Vem de São Paulo um desenvolvimento bastante positivo, dentro do tratamento em geral timorato reservado pelas instâncias competentes à questão da tortura e do desrespeito ao direito humanitário na época do regime militar (1964-1985).
O juiz Guilherme Madeira Dezem, do Tribunal de Justiça, mandou retificar a certidão de óbito do dirigente do P.C. do B. , João Batista Franco Drumond. Constava anteriormente do documento a versão – de que, nesses casos, a ditadura era useira e vezeira – Drumond tentara fugir e acabou sendo atropelado na avenida 9 de Julho.
De acordo com a determinação judicial, constará no atestado que ele foi assassinado no DOI-CODI II Exército, em São Paulo, após ser preso e torturado, em 1976.
No campo “causa da morte”, ao invés de “traumatismo craniano encefálico”, se aporá “decorrente de torturas físicas”.
Após reconhecer na sentença que não é possível incluir na certidão de óbito se a pessoa morreu em decorrência de um crime ou não, acrescenta sem embargo:
“No entanto, há detalhe neste caso que o torna diferente de todos os outros existentes no país. Este caso liga-se ao chamado direito à memória e à verdade e, acima de tudo, liga-se à relação do sistema jurídico interno com a proteção internacional dos direitos humanos.”
Mostra estar conforme à posição do Ministro Carlos Ayres Britto, o futuro Presidente do Supremo (e que foi voto vencido na sentença do STF sobre a alegada prescrição da tortura, o que não mais constitui a doutrina prevalecente no Direito Internacional Humanitário ).
Nesse contexto, o Juiz Dezem citou a adesão do Brasil à Corte Interamericana de Direitos Humanos.

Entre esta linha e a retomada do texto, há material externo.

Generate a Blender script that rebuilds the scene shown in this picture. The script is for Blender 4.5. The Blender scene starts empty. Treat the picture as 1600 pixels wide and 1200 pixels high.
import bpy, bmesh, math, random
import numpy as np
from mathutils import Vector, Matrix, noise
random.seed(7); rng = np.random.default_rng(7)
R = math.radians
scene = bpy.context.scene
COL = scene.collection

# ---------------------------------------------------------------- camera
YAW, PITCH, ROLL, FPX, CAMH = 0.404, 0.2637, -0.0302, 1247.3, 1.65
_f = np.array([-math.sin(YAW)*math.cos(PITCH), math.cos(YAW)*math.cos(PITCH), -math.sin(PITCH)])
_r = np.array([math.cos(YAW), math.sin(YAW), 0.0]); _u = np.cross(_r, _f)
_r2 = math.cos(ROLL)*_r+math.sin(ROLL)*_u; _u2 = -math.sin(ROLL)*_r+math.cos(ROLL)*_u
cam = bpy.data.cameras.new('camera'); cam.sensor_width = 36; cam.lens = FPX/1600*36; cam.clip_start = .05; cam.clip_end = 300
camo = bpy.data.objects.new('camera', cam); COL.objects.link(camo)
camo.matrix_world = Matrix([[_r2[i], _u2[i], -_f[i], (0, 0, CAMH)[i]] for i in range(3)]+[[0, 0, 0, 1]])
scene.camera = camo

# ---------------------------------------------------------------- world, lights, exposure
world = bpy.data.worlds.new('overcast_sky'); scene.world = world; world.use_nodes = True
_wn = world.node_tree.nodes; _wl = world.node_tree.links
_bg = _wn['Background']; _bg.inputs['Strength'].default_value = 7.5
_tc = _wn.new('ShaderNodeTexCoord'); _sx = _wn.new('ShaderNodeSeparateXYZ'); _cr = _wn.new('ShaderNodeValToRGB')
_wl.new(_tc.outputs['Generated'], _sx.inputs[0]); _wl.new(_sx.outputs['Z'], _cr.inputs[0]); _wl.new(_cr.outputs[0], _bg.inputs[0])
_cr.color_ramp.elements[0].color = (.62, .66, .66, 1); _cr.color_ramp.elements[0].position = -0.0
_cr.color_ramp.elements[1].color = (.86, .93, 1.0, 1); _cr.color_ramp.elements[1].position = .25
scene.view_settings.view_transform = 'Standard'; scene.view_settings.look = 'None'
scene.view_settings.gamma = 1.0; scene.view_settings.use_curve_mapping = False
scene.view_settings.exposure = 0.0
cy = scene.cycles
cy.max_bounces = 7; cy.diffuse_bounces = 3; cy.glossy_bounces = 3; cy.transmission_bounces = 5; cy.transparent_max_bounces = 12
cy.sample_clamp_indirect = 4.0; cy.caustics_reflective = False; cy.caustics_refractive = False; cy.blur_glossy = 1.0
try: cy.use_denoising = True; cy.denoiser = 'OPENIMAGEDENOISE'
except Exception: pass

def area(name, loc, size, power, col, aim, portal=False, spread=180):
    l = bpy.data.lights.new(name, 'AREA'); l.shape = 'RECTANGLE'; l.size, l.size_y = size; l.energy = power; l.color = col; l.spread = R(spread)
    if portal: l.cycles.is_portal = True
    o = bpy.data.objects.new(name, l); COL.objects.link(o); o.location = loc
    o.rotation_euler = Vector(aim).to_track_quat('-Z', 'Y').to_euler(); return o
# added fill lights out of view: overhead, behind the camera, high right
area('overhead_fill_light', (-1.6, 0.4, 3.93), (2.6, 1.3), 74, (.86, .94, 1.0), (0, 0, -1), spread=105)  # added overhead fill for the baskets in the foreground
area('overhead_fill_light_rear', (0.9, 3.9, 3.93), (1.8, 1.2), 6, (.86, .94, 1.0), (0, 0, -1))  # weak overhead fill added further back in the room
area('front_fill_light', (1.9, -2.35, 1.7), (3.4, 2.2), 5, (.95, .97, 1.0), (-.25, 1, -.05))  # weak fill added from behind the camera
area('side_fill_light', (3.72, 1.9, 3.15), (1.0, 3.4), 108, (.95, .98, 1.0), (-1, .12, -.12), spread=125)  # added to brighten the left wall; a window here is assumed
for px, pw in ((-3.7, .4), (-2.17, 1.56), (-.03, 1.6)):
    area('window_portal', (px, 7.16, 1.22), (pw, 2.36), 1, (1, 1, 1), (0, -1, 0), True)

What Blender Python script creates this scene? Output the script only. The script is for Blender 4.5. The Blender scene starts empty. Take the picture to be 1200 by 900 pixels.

Classificando de ‘corajosa’ a decisão do juiz, o advogado Egmar Oliveira, que representa a família de Drumond, afirmou que “a verdade foi restaurada”. E acrescentou: “Há muito tempo se conhecia que a versão dada pelo DOI-Codi era falsa, (eis que) o inquérito que investigou a morte foi uma farsa.”
Consoante assinalado pelo causídico, a decisão do juiz Guilherme Madeira Dezem pode impulsionar os trabalhos da Comissão da Verdade.
Como se sabe, a dita Comissão foi criada para apurar as violações de direitos humanos no Brasil de 1946 a 1988 (sic). O próprio período indicado – que inclui os anos de vigência de regime democrático sob a Constituição de 1946, assim como o período de março de 1985 a outubro de 1988, em que já fora derrubado o regime militar – mostra os panos quentes aplicados pelo poder civil, atendendo a reivindicação de militares, no intento de não singularizar o regime instaurado pela revolução dita de 31 de março de 1964 até março de 1985.
Falando em contemporização, desperta estranhável assombro as hesitações e postergações da Presidente Dilma Rousseff, que até agora retarda a nomeação e divulgação da chamada Comissão da Verdade.
Se o Brasil imitasse no capítulo a correta e altaneira atitude de nossos países irmãos do Cone Sul, e, sobremodo, a da Argentina, que tem a glória de ser a honrosa pioneira na apreciação, enjuizamento e condenação dos crimes cometidos durante o período do regime militar, poderíamos virar esta página de modo consentâneo a uma autêntica democracia.
Cabe, por fim, assinalar que o Ministério Público ainda pode recorrer da sentença prolatada pelo juiz Guilherme Dezem.